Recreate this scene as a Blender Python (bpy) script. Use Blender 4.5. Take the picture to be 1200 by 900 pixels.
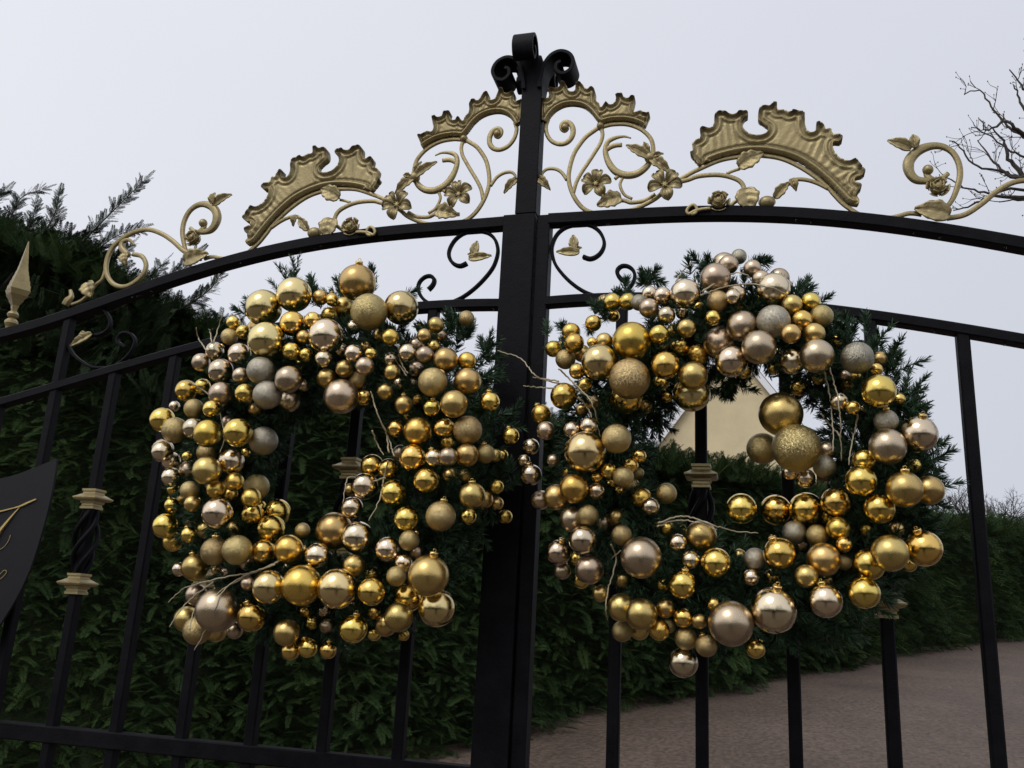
import bpy, math, random
import numpy as np
from mathutils import Vector
random.seed(7); RNG = np.random.default_rng(7)
SC = bpy.context.scene
for o in list(bpy.data.objects): bpy.data.objects.remove(o)
COL = SC.collection
rad = math.radians
# ------------------------------------------------------------------ camera
PITCH, ROLL, YAW, FPX = 0.26955926, 0.05478295, 0.26999956, 1047.3
CAM = np.array([0.0, -1.8, 1.6])
_cy, _sy = math.cos(YAW), math.sin(YAW)
_fw = np.array([-_sy, _cy, 0]); _rt = np.array([_cy, _sy, 0]); _up = np.array([0, 0, 1.0])
F3 = _fw*math.cos(PITCH) + _up*math.sin(PITCH); _u2 = _up*math.cos(PITCH) - _fw*math.sin(PITCH)
R3 = _rt*math.cos(ROLL) + _u2*math.sin(ROLL); U3 = _u2*math.cos(ROLL) - _rt*math.sin(ROLL)
cd = bpy.data.cameras.new('camera'); cam = bpy.data.objects.new('camera', cd); COL.objects.link(cam)
cd.sensor_width = 36; cd.lens = FPX/1200*36; cd.clip_start = 0.02; cd.clip_end = 800
from mathutils import Matrix
_m = Matrix.Identity(4)
for i in range(3):
    _m[i][0] = R3[i]; _m[i][1] = U3[i]; _m[i][2] = -F3[i]; _m[i][3] = CAM[i]
cam.matrix_world = _m; SC.camera = cam
# ------------------------------------------------------------------ sky and sun (bright overcast)
SUN_EL, SUN_AZ = rad(48), rad(205)          # azimuth clockwise from +Y: behind the photographer, to the left
w = bpy.data.worlds.new('World'); SC.world = w; w.use_nodes = True
nt = w.node_tree; nt.nodes.clear()
def N(t, **k):
    n = nt.nodes.new(t)
    for a, b in k.items(): setattr(n, a, b)
    return n
out = N('ShaderNodeOutputWorld'); bg = N('ShaderNodeBackground'); bg.inputs['Strength'].default_value = 0.1
sky = N('ShaderNodeTexSky', sky_type='NISHITA', sun_disc=False, sun_elevation=SUN_EL, sun_rotation=SUN_AZ, dust_density=4.0)
tc = N('ShaderNodeTexCoord')
dv = N('ShaderNodeVectorMath', operation='DOT_PRODUCT')
_l = np.array([-0.75, -0.80, 0.75]); _l /= np.linalg.norm(_l)
dv.inputs[1].default_value = tuple(_l)
nrm = N('ShaderNodeVectorMath', operation='NORMALIZE')
nt.links.new(tc.outputs['Generated'], nrm.inputs[0]); nt.links.new(nrm.outputs[0], dv.inputs[0])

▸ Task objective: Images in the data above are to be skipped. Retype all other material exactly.

▸ Answer to this task:
Recreate this scene as a Blender Python (bpy) script. Use Blender 4.5. Take the picture to be 1200 by 900 pixels.
import bpy, math, random
import numpy as np
from mathutils import Vector
random.seed(7); RNG = np.random.default_rng(7)
SC = bpy.context.scene
for o in list(bpy.data.objects): bpy.data.objects.remove(o)
COL = SC.collection
rad = math.radians
# ------------------------------------------------------------------ camera
PITCH, ROLL, YAW, FPX = 0.26955926, 0.05478295, 0.26999956, 1047.3
CAM = np.array([0.0, -1.8, 1.6])
_cy, _sy = math.cos(YAW), math.sin(YAW)
_fw = np.array([-_sy, _cy, 0]); _rt = np.array([_cy, _sy, 0]); _up = np.array([0, 0, 1.0])
F3 = _fw*math.cos(PITCH) + _up*math.sin(PITCH); _u2 = _up*math.cos(PITCH) - _fw*math.sin(PITCH)
R3 = _rt*math.cos(ROLL) + _u2*math.sin(ROLL); U3 = _u2*math.cos(ROLL) - _rt*math.sin(ROLL)
cd = bpy.data.cameras.new('camera'); cam = bpy.data.objects.new('camera', cd); COL.objects.link(cam)
cd.sensor_width = 36; cd.lens = FPX/1200*36; cd.clip_start = 0.02; cd.clip_end = 800
from mathutils import Matrix
_m = Matrix.Identity(4)
for i in range(3):
    _m[i][0] = R3[i]; _m[i][1] = U3[i]; _m[i][2] = -F3[i]; _m[i][3] = CAM[i]
cam.matrix_world = _m; SC.camera = cam
# ------------------------------------------------------------------ sky and sun (bright overcast)
SUN_EL, SUN_AZ = rad(48), rad(205)          # azimuth clockwise from +Y: behind the photographer, to the left
w = bpy.data.worlds.new('World'); SC.world = w; w.use_nodes = True
nt = w.node_tree; nt.nodes.clear()
def N(t, **k):
    n = nt.nodes.new(t)
    for a, b in k.items(): setattr(n, a, b)
    return n
out = N('ShaderNodeOutputWorld'); bg = N('ShaderNodeBackground'); bg.inputs['Strength'].default_value = 0.1
sky = N('ShaderNodeTexSky', sky_type='NISHITA', sun_disc=False, sun_elevation=SUN_EL, sun_rotation=SUN_AZ, dust_density=4.0)
tc = N('ShaderNodeTexCoord')
dv = N('ShaderNodeVectorMath', operation='DOT_PRODUCT')
_l = np.array([-0.75, -0.80, 0.75]); _l /= np.linalg.norm(_l)
dv.inputs[1].default_value = tuple(_l)
nrm = N('ShaderNodeVectorMath', operation='NORMALIZE')
nt.links.new(tc.outputs['Generated'], nrm.inputs[0]); nt.links.new(nrm.outputs[0], dv.inputs[0])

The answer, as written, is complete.